Canadian TSB agents deployed to Iran for crash investigation

Avatar for Ken PoleBy Ken Pole | January 13, 2020

Estimated reading time 5 minutes, 15 seconds.

Two Transportation Safety Board of Canada investigators have arrived in Tehran as part of an international probe of the Jan. 8 downing of a Ukraine International Airlines Boeing which killed all 178 aboard, including 57 Canadian citizens.

Ukrainian Presidential Press Service Photo
This photo from Ukrainian crash investigators shows a piece of the cockpit from UIA Flight 752. Ukrainian Presidential Press Service Photo

“We have been in direct contact with the Aircraft Accident Investigation Bureau (AAIB) . . . of Iran since shortly after we learned of the accident,” TSB Chair Kathy Fox explained at a news conference in Ottawa Jan. 13.

“Given the high number of Canadian fatalities, we have confirmed our role as an expert and accepted Iran’s invitation to attend the accident site as entitled in Annex 13 to the Convention on International Civil Aviation.”

That “expert” status means the Canadian investigators (identities are being withheld for what Fox said are “privacy and security” reasons) will have access to the crash site. That is several kilometres from where UIA flight PS752 took off from Tehran Imam Khomeini International Airport on a scheduled flight to Kyiv, Ukraine, before it was shot down minutes later by an Iranian missile.

The Canadian investigators also will have access to a hangar where wreckage is stored as well as probable access to flight data and cockpit voice recorders, both of which were damaged.

“I can’t give you a complete assessment of the extent of the damage because . . . we’ve only seen photos,” said Fox. “I can tell you that the Iranians, the Aircraft Accident Investigation Bureau are currently looking at some of the challenges associated with downloading and analyzing damaged recorders. They have reached out to other countries . . . for technical assistance.” She also said there also is a possibility that the recorders might be shipped elsewhere for data retrieval and study.
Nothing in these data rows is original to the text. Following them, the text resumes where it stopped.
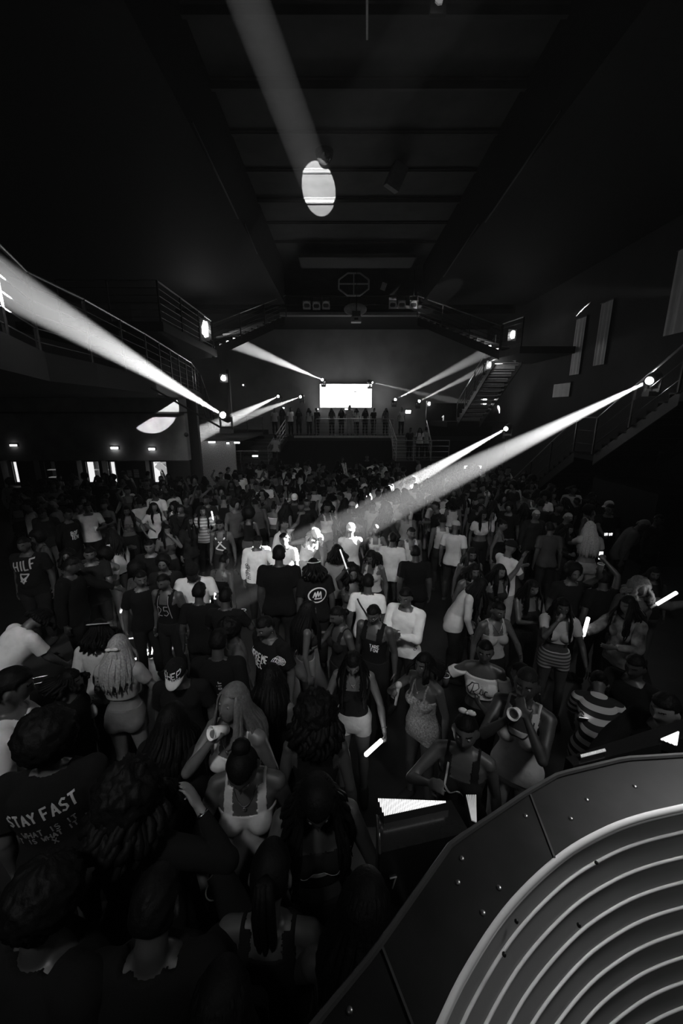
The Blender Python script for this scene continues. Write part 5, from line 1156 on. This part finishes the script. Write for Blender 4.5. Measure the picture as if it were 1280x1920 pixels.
for q in ((20, 905, 178, 'white collar', (LS, .3), 'afro'), (80, 908, 178, 'plain black shirt', (TS, .02), 'afro'), (144, 908, 178, 'pale durag', (TS, .05), 'wrap'), (188, 902, 178, 'thin white neckline', (TS, .03), 'short'), (213, 908, 175, 'broad dark jacket', (JK, .02), 'short')):
    hero(q[0], q[1], q[2], 'person with %s, back turned, before the bar hatches' % q[3], hair=q[5], hairv=.35 if q[5] == 'wrap' else .012, top=q[4], skin=.08, scale=1.05)

# low dividing wall with sparkles on the left
a, c = PZ(165, 1050, 1.05), PZ(250, 1023, 1.05)
a = Vector((a.x, a.y, 0)); c = Vector((c.x, c.y, 0)); d = (c - a).normalized(); nn = Vector((-d.y, d.x, 0))
mb = MB(); mb.prism([a, c, c + nn * .12, a + nn * .12], (0, 0, .98)); struct(mb.build('partition_wall', mat('sparkle_black', .015, .3, .3, noise_amt=.2)))
mb = MB(); mb.prism([a - d * .05 - nn * .03 + Vector((0, 0, .98)), c + d * .05 - nn * .03 + Vector((0, 0, .98)), c + d * .05 + nn * .15 + Vector((0, 0, .98)), a - d * .05 + nn * .15 + Vector((0, 0, .98))], (0, 0, .05)); struct(mb.build('trim_3', mat('rail_cap', .06, .4)))
NH = len(PEOPLE)

# ---------------------------------------------------------------- the rest of the crowd
LM = [(pp['x'], pp['y'], pp['o']['label']) for pp in PEOPLE]
SHORTS = []
def short(lab):
    """the few words by which a labelled person is found again"""
    return lab.replace('person ', '', 1)
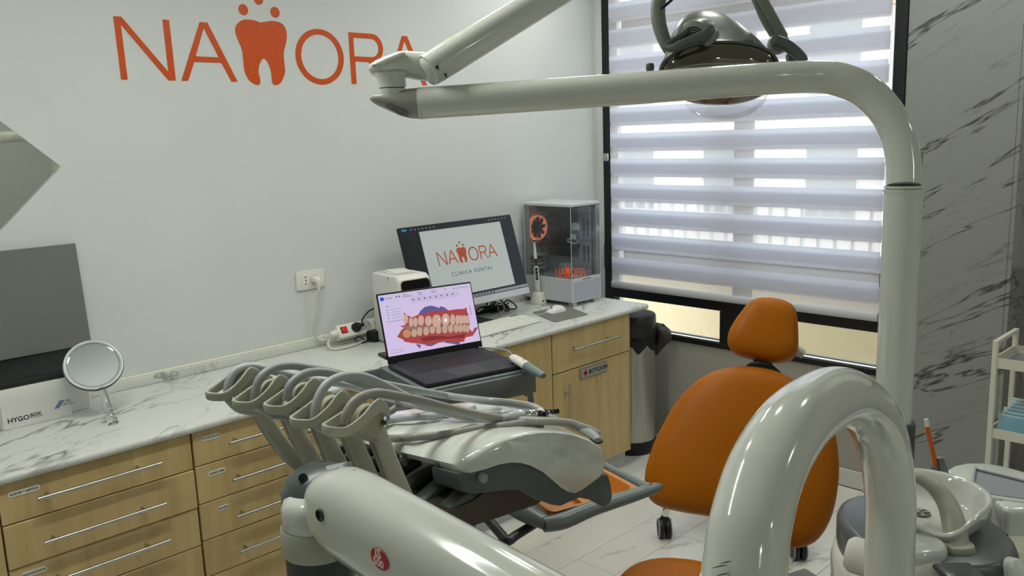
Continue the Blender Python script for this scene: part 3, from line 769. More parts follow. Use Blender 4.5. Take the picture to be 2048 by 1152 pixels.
# fans, seen through the side glass, facing the camera side
def fan(c, ax, r, glow):
    f = BM(); lathe(f, c, [(r, -.012), (r * 1.1, -.012), (r * 1.1, .012), (r, .012)], ax, 32, cap=False)
    o = part('fan_ring', f, mat('fan_glow', (60, 20, 12), .4, emit=(238, 128, 100), es=.95) if glow else BLACK, t)
    g = BM(); lathe(g, c, [(r * .38, -.008), (r * .38, .008), (.001, .01)], ax, 20)
    a = V(ax).normalized(); u = a.orthogonal().normalized(); w = a.cross(u)
    for k in range(9):
        th = 2 * PI * k / 9; d = u * math.cos(th) + w * math.sin(th); e = a.cross(d)
        slab(g, [c + d * r * .36, c + d * r * .95 + e * r * .18, c + d * r * .95 + e * r * .5, c + d * r * .36 + e * r * .28], a * .003)
    part('fan_blades', g, mat('fan_black', (8, 8, 9), .8, spec=.1), o)
fan(V((PX0 + .078, PY1 - .03, PZ1 - .142)), (0, -1, 0), .060, True)
fan(V((PX0 + .097, PY0 + .19, PZ0 + .43)), (-1, 0, 0), .05, False)
q = BM(); bx(q, (PX0 + .06, PY0 + .10, PZ0 + .127), (PX0 + .11, PY0 + .15, PZ0 + .19), .003, 1); part('supply_cover', q, mat('slot_white2', (190, 194, 198), .4), t, smooth=0)
q = BM(); rr = []
for k in range(25): rr.append(V((PX0 + .075 + .034 * math.cos(2 * PI * k / 24), PY0 + .055 + .02 * math.sin(2 * PI * k / 24), PZ0 + .315 + .01 * math.sin(2 * PI * k / 24))))
tube(q, rr, .0035, 8, 1, cap=False); lathe(q, (PX0 + .085, PY0 + .06, PZ0 + .325), [(.018, 0), (.018, .02), (.008, .026)], Z, 16); part('pump_hose', q, mat('white_tube', (220, 224, 226), .3), t)
# glowing lettering lying along the glass corner
gx, gp = V((.707, -.707, 0)), V((PX0 + .016, PY0 + .128, PZ0 + .131)); k_ = .158 / LOGO_W
hb = BM()
for n, s in logo_shapes()[:6]: put(hb, shape2d(s, gp, gx * k_, Z * k_ * 1.55, .001))
obx(hb, gp - Z * .004, gx, V((.707, .707, 0)), Z, (0, -.0006, 0), (.158, .0006, .0022))
part('glowing_lettering', hb, mat('lit_orange', (60, 12, 4), .4, emit=(250, 92, 40), es=1.1), t, smooth=0)
pc('front_filter', (PX0 + .014, PY0 - .002, PZ0 + .012), (PX1 - .012, PY0 + .001, PZ0 + .108), mat('mesh_grey', (172, 178, 190), .5), .001)
pc('button_slot', (PX0 + .085, PY0 - .0015, PZ0 + .114), (PX0 + .15, PY0 + .002, PZ0 + .1205), mat('slot_trim', (130, 136, 138), .4), .0005)
for x in (PX0 + .02, PX1 - .045):
    for y in (PY0 + .012, PY1 - .05): pc('foot', (x, y, ZC + .0005), (x + .03, y + .035, PZ0), WPC, .002)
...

Nazanin Tabatabaee/Reuters Photo
Although they initially blamed mechanical issues for the crash, Iran officials confirmed the aircraft was downed by an Iranian Republican Guard missile battery. Nazanin Tabatabaee/Reuters Photo

Iran had issued visas for the two TSB members over the weekend. They had been waiting in Ankara, Turkey, along with other members of a federal Standing Rapid Deployment Team (SRDT) that includes consular officials.

Fox told Skies that the initial visas were valid for at least 14 days and could be extended at Tehran’s discretion. More TSB specialists in downloading and analyzing flight data and cockpit voice recorder data are expected join their colleagues once details of their work are finalized. She pointed out that Canada, with more 30 years of aviation accident investigation, is a globally-acknowledged authority in the field.

Other parties to the investigation are what Natacha Van Themsche, a former Royal Canadian Air Force aerospace engineer and now TSB Director of Air Investigations who joined Fox at the news conference, called “accreps” or accredited representatives, with access to all aspects of the inquiry.

They include not only Iran but also Ukraine as the aircraft operator. Others include the U.S., where the Boeing was designed and built, and France where engines are manufactured by a French-U.S. joint venture

Fox, who holds an airline transport licence and flight instructor rating and has flown more than 5,000 hours, did confirm to Skies that the TSB had details, albeit “not directly”, from Ukrainian investigators about the probable cause of the crash: a missile detonation which riddled the Boeing with shrapnel.

Iran, which first blamed mechanical issues aboard the Boeing and that it had veered into prohibited airspace, eventually admitted responsibility, saying the missile launch was “unintentional.”

But even though the cause is clearly known, Fox said a full formal investigation is designed to address all factors which could yield internationally-accepted recommendations designed to prevent a recurrence.

“Whether it was accidental or intentional, that is something that investigators would normally pursue,” said Fox, adding that investigators will consider all possibilities. “We don’t take that just at face value,” she said. “We need to corroborate that, validate that information through other mean.”

The Canadian government had made it clear from the outset that the TSB had to be involved. “All participating countries reaffirmed the need for a full and transparent investigation,” Foreign Affairs Minister Francois-Philippe Champagne told reporters in Ottawa earlier.

Having spoken with his Iranian counterpart, Mohammad Javad Zarif, as well as Ali Larijani, the influential speaker of Iran’s Parliament, Champagne said “the world is watching” to see how the Iranian authorities handled the situation.